What? Even if I used SQLite on my laptop and queried this thing every second, I'd still use <$3 a day. Also, this platform has no concept of caching? Don't understand this post at all, total clickbait based on an inefficiency in your platform you really shouldn't be advertising.
I remember when I studied databases in college, the execution plan took care of what to do first: join, filters, etc (I remember doing excercises with paper and pen where I got a query, a few tables, and I had to build the optimal execution tree).
So this product is not only expensive, but I have to think of the execution plan myself? Or I am wrong and modern dbs don't do that?
So I read the full article and it's interesting.
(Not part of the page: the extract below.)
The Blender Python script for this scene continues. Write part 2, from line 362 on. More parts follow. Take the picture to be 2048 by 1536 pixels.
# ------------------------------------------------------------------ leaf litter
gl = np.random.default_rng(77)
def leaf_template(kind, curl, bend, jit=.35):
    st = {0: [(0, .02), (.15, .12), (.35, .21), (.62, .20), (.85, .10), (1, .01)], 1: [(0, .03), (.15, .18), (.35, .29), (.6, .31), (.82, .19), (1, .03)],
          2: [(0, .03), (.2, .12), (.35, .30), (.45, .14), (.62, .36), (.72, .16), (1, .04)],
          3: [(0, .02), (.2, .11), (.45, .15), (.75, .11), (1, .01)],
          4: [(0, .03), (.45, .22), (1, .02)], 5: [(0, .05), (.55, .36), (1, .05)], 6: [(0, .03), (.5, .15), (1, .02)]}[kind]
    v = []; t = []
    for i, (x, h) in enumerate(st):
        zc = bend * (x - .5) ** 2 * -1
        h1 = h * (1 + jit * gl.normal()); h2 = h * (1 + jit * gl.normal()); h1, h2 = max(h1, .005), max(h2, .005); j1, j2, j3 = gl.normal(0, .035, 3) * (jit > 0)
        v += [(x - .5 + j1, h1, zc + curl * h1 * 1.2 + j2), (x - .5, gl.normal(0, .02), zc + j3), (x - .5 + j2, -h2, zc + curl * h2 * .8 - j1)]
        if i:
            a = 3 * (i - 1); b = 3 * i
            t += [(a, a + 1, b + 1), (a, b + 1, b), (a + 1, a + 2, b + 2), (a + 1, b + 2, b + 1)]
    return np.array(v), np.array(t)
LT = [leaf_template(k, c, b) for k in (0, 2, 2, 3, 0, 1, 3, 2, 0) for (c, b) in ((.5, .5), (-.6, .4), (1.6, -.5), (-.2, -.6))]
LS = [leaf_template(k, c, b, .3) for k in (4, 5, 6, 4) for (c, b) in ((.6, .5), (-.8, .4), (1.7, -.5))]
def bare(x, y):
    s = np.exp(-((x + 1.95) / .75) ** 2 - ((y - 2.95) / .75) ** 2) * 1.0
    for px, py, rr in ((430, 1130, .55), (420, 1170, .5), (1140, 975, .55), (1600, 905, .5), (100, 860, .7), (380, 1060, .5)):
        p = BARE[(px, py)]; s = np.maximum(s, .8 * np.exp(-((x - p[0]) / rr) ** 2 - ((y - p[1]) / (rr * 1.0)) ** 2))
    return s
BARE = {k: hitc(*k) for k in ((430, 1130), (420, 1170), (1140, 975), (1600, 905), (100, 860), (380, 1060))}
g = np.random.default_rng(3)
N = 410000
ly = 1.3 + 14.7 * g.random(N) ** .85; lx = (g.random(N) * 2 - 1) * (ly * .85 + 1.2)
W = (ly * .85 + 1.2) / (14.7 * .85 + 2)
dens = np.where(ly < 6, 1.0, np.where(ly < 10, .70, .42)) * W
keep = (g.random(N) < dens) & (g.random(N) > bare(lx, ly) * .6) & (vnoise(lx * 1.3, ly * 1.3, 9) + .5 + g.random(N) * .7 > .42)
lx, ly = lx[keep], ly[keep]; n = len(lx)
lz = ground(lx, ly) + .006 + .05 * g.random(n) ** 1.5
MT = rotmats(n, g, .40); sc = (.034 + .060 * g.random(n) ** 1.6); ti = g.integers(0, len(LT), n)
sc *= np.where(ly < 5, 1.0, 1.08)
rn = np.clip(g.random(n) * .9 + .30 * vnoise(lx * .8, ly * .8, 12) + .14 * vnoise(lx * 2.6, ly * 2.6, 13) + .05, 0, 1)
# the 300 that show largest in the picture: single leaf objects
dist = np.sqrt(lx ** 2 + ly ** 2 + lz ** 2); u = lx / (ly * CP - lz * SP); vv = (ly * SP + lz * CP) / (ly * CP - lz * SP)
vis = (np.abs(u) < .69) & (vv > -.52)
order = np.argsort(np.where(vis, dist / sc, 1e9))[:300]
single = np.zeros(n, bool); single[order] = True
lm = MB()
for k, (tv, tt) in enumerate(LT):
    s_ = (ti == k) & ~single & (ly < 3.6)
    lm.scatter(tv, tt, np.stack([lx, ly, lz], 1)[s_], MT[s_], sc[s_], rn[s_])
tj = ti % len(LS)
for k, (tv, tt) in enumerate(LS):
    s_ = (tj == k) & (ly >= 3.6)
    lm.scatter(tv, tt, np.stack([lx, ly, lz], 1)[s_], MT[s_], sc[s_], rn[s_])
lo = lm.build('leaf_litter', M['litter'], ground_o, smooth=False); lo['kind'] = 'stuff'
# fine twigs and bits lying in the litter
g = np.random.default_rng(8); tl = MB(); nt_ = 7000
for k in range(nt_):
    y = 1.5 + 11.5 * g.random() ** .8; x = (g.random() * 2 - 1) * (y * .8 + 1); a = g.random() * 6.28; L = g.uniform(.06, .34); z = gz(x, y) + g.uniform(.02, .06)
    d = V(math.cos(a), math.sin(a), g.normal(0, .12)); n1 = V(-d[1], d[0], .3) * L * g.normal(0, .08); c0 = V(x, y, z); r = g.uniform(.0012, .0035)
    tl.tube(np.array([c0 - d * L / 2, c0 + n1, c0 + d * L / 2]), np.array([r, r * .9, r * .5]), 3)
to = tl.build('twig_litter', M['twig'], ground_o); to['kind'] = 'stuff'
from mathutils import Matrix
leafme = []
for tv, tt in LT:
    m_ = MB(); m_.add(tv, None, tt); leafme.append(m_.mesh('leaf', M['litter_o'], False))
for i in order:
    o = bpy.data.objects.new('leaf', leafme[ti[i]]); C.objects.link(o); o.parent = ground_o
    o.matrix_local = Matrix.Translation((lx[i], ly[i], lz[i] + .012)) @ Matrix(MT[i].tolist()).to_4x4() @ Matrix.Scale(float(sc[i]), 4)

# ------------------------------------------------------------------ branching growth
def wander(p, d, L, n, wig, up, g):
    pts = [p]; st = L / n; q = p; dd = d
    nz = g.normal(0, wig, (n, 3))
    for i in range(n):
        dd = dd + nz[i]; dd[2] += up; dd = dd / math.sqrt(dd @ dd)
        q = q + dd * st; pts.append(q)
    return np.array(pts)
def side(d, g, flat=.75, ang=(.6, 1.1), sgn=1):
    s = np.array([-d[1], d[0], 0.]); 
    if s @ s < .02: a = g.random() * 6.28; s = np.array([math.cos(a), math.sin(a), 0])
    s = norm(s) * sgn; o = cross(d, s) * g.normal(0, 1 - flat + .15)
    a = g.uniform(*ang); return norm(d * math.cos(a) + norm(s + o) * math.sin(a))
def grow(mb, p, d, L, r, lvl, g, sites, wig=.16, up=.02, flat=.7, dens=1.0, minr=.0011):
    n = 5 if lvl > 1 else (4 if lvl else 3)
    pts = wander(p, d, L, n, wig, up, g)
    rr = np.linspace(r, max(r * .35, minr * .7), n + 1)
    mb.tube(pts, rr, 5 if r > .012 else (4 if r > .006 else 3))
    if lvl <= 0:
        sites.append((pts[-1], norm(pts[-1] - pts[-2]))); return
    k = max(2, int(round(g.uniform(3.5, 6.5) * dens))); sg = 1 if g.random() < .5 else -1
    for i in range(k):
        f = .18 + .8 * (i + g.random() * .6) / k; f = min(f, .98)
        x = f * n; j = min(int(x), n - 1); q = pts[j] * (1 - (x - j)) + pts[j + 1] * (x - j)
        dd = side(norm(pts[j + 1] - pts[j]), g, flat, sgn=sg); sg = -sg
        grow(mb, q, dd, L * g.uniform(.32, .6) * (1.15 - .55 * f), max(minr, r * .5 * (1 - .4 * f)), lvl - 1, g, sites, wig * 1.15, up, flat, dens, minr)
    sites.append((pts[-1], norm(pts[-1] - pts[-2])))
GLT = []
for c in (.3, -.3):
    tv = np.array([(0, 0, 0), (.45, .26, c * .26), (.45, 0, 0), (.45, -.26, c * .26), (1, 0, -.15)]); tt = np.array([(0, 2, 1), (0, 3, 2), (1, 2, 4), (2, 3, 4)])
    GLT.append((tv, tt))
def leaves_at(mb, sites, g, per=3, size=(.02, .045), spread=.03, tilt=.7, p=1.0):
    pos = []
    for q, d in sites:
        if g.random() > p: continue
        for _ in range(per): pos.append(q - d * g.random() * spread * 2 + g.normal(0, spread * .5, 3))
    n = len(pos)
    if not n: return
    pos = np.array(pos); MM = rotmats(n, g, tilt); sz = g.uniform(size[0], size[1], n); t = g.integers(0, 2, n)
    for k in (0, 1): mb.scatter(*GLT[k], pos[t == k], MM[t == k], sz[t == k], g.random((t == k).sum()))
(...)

Maybe the title is a little misleading, but when you actually read it I think they make it pretty clear that it's an extreme example designed to prove a simple point: bad data practice has a cost. For somebody who isn't super data savvy but wants to get into the space, I actually found it helpful.
I try to never underestimate the potential for someone to do something really stupid and I'm sure there are some egregious examples out there where a DB was set up and run such that outrageous charges resulted; but has anyone seen a situation in real life anywhere close to this kind of example?
Even if there was a instance where a poorly designed and implemented data set caused a $40K charge for a single day; I wonder how long it would take for the bean counters to notice and take action?
I'm sorry but if your egress costs are 40k/day I think it's time to consider leasing your own pipe. $1.2 million per month will get you one hell of an internet connection.
I just skimmed through the article tbh, but I saw 14 GB and what looked like a predicate pushdown optimization. I think DuckDB could handle that on my 16GB mac.
Lost me at refreshing every second. Probably only needs updating a couple of times per day. This is why you drill into requirements rather than blindly accepting them without question.
Isn't this all extremely elementary and common knowledge for someone designing these workflows? Next blog post about how to not waste money by just not doing something extremely poorly optimized.